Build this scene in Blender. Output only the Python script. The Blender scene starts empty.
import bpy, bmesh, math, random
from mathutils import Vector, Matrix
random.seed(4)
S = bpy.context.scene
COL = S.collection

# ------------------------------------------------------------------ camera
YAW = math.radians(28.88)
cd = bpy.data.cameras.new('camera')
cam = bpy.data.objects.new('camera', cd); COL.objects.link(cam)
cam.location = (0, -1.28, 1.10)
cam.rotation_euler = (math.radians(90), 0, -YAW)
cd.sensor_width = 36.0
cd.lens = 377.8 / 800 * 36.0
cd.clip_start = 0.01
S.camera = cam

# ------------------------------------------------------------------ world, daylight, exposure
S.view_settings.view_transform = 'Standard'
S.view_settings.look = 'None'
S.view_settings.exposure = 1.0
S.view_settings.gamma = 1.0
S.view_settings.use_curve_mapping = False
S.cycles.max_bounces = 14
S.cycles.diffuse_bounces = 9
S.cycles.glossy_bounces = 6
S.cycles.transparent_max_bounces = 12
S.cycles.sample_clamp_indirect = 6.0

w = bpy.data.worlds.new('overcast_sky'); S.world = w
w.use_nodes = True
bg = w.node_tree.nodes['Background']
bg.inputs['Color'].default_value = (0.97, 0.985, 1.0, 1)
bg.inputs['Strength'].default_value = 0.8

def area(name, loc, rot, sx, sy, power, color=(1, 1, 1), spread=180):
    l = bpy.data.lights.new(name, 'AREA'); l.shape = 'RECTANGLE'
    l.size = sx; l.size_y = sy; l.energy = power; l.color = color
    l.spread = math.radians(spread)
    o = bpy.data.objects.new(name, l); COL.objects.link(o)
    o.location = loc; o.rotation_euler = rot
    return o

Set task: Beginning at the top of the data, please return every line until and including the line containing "COL = S.collection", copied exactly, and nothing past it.

Final answer:
Build this scene in Blender. Output only the Python script. The Blender scene starts empty.
import bpy, bmesh, math, random
from mathutils import Vector, Matrix
random.seed(4)
S = bpy.context.scene
COL = S.collection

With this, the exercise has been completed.